Case in point, one guy on our team could regularly shoot in the high 280's x 300 in practice sessions. However in NRA registered matches, he never broke 280. The top shooter on our team, a 290 shooter, thrived on competition and match shooting so much so that he hated practice sessions because they were boring to him.

Over coming the fear of a bad shot is the greatest obstacle in my experience. Second is ignoring the previous shot especially if it was a poor shot. Both lead to failing to focus on and executing the key fundamentals in making a 10 ring shot. Most can learn to shoot quite well with enough practice, but the truly great shooters can do it in match competition.
 
Read the book “With Winning In Mind”.

It’s all about the mental side of competitive shooting sports. Great read for anyone looking to try up their metal game.
 
Having competed at some of the highest levels and against some of the world's best in my racing career, I learned that it wasn't he who sailed the perfect race that won, but who made the least mistakes. Learning that even the elite guys still make small mistakes and can recover from them made it all seem much more achievable in my mind. As the years progressed I began to collect trophies simply by sticking this philosophy front and center in my mind. It's easy to get "star struck" when you hear than so-and-so multi-time champ is on the line, but when you think that he is simply making less mistakes than the other guys, it was no longer an impossible hurdle.

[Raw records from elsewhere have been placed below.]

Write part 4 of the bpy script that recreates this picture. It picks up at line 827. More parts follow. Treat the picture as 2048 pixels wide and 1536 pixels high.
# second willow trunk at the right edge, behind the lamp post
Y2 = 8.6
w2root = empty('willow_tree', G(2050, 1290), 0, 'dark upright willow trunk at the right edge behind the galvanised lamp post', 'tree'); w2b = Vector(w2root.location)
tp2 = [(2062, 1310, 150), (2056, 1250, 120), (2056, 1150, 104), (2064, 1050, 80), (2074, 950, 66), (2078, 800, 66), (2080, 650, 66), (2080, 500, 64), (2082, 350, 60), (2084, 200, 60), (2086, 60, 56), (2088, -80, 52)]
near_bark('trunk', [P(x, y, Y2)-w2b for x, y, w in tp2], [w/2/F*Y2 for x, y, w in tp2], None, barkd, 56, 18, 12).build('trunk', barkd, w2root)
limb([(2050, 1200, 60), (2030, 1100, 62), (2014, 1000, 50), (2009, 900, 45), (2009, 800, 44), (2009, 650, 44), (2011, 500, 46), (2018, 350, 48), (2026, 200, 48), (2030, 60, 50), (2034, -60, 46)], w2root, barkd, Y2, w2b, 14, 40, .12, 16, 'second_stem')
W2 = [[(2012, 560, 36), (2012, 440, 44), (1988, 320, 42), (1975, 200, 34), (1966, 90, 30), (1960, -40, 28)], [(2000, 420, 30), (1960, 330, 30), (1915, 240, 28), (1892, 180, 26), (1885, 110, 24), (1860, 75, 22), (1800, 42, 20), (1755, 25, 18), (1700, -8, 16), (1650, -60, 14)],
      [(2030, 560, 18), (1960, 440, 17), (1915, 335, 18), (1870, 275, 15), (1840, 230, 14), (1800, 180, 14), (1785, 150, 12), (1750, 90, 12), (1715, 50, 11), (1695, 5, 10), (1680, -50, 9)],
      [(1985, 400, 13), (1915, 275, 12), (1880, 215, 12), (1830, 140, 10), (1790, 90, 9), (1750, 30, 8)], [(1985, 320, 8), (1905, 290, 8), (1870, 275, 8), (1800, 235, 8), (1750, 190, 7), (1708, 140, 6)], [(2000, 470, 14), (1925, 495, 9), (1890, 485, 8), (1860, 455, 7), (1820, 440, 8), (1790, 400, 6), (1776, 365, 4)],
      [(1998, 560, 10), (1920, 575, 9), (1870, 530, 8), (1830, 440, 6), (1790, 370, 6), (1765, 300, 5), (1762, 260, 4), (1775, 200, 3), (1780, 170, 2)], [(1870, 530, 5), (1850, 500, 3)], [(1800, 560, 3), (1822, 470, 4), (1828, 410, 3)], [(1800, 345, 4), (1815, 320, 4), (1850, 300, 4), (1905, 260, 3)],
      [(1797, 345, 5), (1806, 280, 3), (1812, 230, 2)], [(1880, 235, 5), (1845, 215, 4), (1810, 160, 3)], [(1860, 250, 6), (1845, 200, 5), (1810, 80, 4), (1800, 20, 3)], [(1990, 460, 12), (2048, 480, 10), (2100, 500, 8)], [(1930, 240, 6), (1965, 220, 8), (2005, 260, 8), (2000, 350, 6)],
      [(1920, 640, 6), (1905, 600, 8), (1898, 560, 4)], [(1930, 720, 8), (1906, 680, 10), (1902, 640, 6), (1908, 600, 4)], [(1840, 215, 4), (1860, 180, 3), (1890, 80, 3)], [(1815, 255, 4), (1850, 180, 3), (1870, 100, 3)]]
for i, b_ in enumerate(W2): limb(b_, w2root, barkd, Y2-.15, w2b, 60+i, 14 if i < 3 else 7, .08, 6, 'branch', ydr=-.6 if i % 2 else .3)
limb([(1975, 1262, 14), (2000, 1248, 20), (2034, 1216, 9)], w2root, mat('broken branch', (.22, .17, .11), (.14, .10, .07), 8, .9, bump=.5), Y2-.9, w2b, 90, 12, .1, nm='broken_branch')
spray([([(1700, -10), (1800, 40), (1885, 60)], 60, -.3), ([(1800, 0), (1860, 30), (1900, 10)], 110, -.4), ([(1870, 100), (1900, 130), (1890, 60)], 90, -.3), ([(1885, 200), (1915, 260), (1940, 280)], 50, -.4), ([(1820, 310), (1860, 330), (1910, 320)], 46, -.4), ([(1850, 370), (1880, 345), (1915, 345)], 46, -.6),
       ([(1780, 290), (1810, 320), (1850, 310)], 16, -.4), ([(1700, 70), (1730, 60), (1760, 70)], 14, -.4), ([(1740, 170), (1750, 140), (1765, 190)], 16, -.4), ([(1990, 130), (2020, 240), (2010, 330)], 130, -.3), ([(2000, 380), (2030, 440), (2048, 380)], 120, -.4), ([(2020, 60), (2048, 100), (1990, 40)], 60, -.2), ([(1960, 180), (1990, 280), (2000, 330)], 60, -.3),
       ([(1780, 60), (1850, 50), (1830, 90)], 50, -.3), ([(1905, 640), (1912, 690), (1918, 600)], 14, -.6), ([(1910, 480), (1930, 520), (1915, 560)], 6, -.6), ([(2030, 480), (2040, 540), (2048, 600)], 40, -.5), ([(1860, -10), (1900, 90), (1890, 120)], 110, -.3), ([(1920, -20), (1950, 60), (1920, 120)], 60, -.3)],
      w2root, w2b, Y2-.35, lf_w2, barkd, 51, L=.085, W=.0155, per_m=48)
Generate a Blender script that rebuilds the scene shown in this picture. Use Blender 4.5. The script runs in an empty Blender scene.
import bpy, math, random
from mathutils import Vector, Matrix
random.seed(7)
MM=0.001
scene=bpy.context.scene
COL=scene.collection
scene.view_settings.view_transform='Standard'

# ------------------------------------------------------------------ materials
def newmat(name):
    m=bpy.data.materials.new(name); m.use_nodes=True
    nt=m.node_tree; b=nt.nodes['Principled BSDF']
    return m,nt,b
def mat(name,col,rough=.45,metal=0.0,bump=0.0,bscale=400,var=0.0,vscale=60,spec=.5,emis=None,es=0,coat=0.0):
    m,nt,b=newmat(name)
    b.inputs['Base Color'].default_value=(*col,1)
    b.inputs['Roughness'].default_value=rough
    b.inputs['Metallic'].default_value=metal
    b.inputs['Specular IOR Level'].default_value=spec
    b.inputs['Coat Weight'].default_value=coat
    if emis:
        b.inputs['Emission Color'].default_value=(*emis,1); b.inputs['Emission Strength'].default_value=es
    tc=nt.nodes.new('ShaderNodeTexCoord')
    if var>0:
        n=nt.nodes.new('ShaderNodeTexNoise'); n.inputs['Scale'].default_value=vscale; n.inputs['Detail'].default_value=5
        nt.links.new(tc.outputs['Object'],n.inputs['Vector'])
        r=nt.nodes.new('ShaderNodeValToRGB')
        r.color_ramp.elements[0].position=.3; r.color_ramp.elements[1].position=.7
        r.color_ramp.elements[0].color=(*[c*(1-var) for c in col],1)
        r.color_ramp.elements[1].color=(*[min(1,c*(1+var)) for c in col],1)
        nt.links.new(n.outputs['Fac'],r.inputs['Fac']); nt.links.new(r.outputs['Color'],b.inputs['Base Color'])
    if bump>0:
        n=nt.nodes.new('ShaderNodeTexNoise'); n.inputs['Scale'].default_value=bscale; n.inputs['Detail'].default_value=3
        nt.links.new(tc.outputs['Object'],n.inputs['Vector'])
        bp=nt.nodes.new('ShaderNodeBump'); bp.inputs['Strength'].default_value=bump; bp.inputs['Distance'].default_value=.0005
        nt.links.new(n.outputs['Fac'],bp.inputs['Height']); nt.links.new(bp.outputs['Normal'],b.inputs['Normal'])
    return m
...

Also, practice make permanent. Bad practice makes bad permanent.
 
I think if I don't screw up I'm gonna win. Keeps me on my toes better.
....
But I'll still screw up in a heart beat !
.....
Then it becomes a game against my best ever score/shot/group.
 
First in my mind is "never reinforce the negative". Never say to yourself, "Don't put it in the 8 ring." Your mind only hears "put it in the 8 ring". Now you are fighting the situation and your own mind. Second, have a short memory for fails, a long memory for successes. Put another way, only focus on what you did on the good shots and never on 'what not to do' from the bad shots. Have a checklist for making each shot and make it such a habit that you ALWAYS follow it, during practice, with friends at the range, and in competition. Have a trigger that starts the checklist that is physical, something like exhaling on to the back of your gun's bolt. It doesn't have to be big but it gets your mind ready "to start the checklist to make a shot. If you stop before making the shot, start from the trigger again, don't cut into the checklist in the middle. Last, always keep evaluating your situation and make adjustments that move in the direction of success, never in the direction of running from failure.

All easier said than done, it requires discipline and practice.